▸ Goal of the exercise:
Repeat the material below word for word and leave out all pictures.

------ Available data

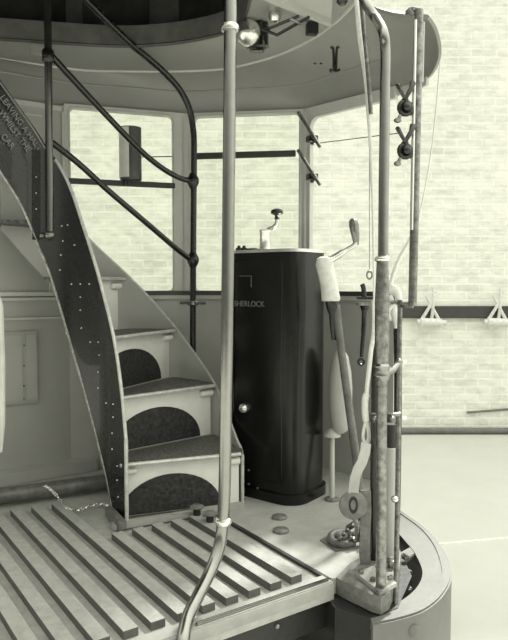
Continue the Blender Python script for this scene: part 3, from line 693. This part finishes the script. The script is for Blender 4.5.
# bracket and drop bar on the dash rail
e = empty('rail_bracket', P(366, 300, 2.95), 'dark clamp on the dash rail with a hanging bar ending in a ring', 'bracket')
RY = 2.9
for py, r, h, mm_ in ((298, .042, .012, 'darkiron'), (304, .04, .012, 'iron')):
    bm = B(); q = P(366, py, RY); box(bm, q, (.085, .06, h)); bevel(bm, .004); obj('flange', bm, mm_, e)
bm = B(); tube(bm, cat([P(364, 297, RY), P(363.5, 288, RY), P(362, 284, RY)], 4), .011, 10); obj('stub', bm, 'darkiron', e)
bm = B(); tube(bm, [P(365, 306, RY), P(364.5, 312, RY), P(363.5, 335, RY-.02), P(361.5, 357, RY-.04)], [.024, .013, .011, .009], 10); torus(bm, P(361.3, 362, RY-.04), .013, .006, (0, 1, 0), 14, 8); obj('drop_bar', bm, 'darkiron', e)
bm = B(); torus(bm, P(369.5, 275, 2.9), .012, .004, (0, 1, 0), 16, 8, sy=1.4)
tag(obj('cord_ring', bm, 'iron'), 'small grey ring hanging left of the front corner pole above the dash rail', 'ring')
bm = B(); tube(bm, [P(369.5, 272, 2.9), P(369.4, 60, 2.76)], .0018, 6)
tag(obj('thin_wire', bm, 'iron'), 'thin wire hanging beside the front corner pole down to the small ring', 'wire')

# ------------------------------------------------------------ front corner pole and its neighbours
NY = Fz(381, 587, .016).y
e = empty('corner_pole', Fz(381, 590), 'tall thick front corner pole bent over at the top, standing on the corner casting', 'pole')
bm = B(); tube(bm, cat([Fz(349, -42, ZC), P(353, -30, 2.2), P(361, -8, 2.17), P(367, 6, 2.15), P(376, 19, 2.13), P(383, 32, NY), P(385.3, 50, NY), P(385, 90, NY), P(383.5, 200, NY), P(383, 258, NY)], 6), .0162, 18); obj('upper_shaft', bm, 'brass', e)
bm = B(); lathe(bm, [(.017, -.01), (.024, -.006), (.026, 0), (.024, .006), (.017, .01)], P(382.5, 259, NY)); obj('collar', bm, 'bright', e)
bm = B(); tube(bm, [P(382.5, 259, NY), P(382.3, 275, NY), P(382, 300, NY), P(382, 340, NY), P(382, 370, NY)], [.018, .020, .0225, .023, .019], 18); obj('sleeve', bm, 'iron', e)
bm = B(); lathe(bm, [(.018, -.035), (.024, -.026), (.026, -.014), (.021, -.002), (.026, .006), (.026, .014), (.019, .022)], P(382, 370, NY)); tube(bm, [P(384, 373, NY), P(393, 370, NY+.02), P(399, 363, NY+.05)], [.015, .011, .009], 10); sphere(bm, P(399, 362, NY+.05), .012, seg=10); obj('joint', bm, 'brass', e)
bm = B(); tube(bm, [P(382, 376, NY), P(381.5, 480, NY), P(381, 588, NY)], .017, 18); obj('lower_shaft', bm, 'iron', e)
bm = B(); lathe(bm, [(.021, 0), (.021, .006), (.018, .01)], Fz(381, 590, .014)); obj('foot', bm, 'iron', e)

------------

▸ Reply to the exercise:
Continue the Blender Python script for this scene: part 3, from line 693. This part finishes the script. The script is for Blender 4.5.
# bracket and drop bar on the dash rail
e = empty('rail_bracket', P(366, 300, 2.95), 'dark clamp on the dash rail with a hanging bar ending in a ring', 'bracket')
RY = 2.9
for py, r, h, mm_ in ((298, .042, .012, 'darkiron'), (304, .04, .012, 'iron')):
    bm = B(); q = P(366, py, RY); box(bm, q, (.085, .06, h)); bevel(bm, .004); obj('flange', bm, mm_, e)
bm = B(); tube(bm, cat([P(364, 297, RY), P(363.5, 288, RY), P(362, 284, RY)], 4), .011, 10); obj('stub', bm, 'darkiron', e)
bm = B(); tube(bm, [P(365, 306, RY), P(364.5, 312, RY), P(363.5, 335, RY-.02), P(361.5, 357, RY-.04)], [.024, .013, .011, .009], 10); torus(bm, P(361.3, 362, RY-.04), .013, .006, (0, 1, 0), 14, 8); obj('drop_bar', bm, 'darkiron', e)
bm = B(); torus(bm, P(369.5, 275, 2.9), .012, .004, (0, 1, 0), 16, 8, sy=1.4)
tag(obj('cord_ring', bm, 'iron'), 'small grey ring hanging left of the front corner pole above the dash rail', 'ring')
bm = B(); tube(bm, [P(369.5, 272, 2.9), P(369.4, 60, 2.76)], .0018, 6)
tag(obj('thin_wire', bm, 'iron'), 'thin wire hanging beside the front corner pole down to the small ring', 'wire')

# ------------------------------------------------------------ front corner pole and its neighbours
NY = Fz(381, 587, .016).y
e = empty('corner_pole', Fz(381, 590), 'tall thick front corner pole bent over at the top, standing on the corner casting', 'pole')
bm = B(); tube(bm, cat([Fz(349, -42, ZC), P(353, -30, 2.2), P(361, -8, 2.17), P(367, 6, 2.15), P(376, 19, 2.13), P(383, 32, NY), P(385.3, 50, NY), P(385, 90, NY), P(383.5, 200, NY), P(383, 258, NY)], 6), .0162, 18); obj('upper_shaft', bm, 'brass', e)
bm = B(); lathe(bm, [(.017, -.01), (.024, -.006), (.026, 0), (.024, .006), (.017, .01)], P(382.5, 259, NY)); obj('collar', bm, 'bright', e)
bm = B(); tube(bm, [P(382.5, 259, NY), P(382.3, 275, NY), P(382, 300, NY), P(382, 340, NY), P(382, 370, NY)], [.018, .020, .0225, .023, .019], 18); obj('sleeve', bm, 'iron', e)
bm = B(); lathe(bm, [(.018, -.035), (.024, -.026), (.026, -.014), (.021, -.002), (.026, .006), (.026, .014), (.019, .022)], P(382, 370, NY)); tube(bm, [P(384, 373, NY), P(393, 370, NY+.02), P(399, 363, NY+.05)], [.015, .011, .009], 10); sphere(bm, P(399, 362, NY+.05), .012, seg=10); obj('joint', bm, 'brass', e)
bm = B(); tube(bm, [P(382, 376, NY), P(381.5, 480, NY), P(381, 588, NY)], .017, 18); obj('lower_shaft', bm, 'iron', e)
bm = B(); lathe(bm, [(.021, 0), (.021, .006), (.018, .01)], Fz(381, 590, .014)); obj('foot', bm, 'iron', e)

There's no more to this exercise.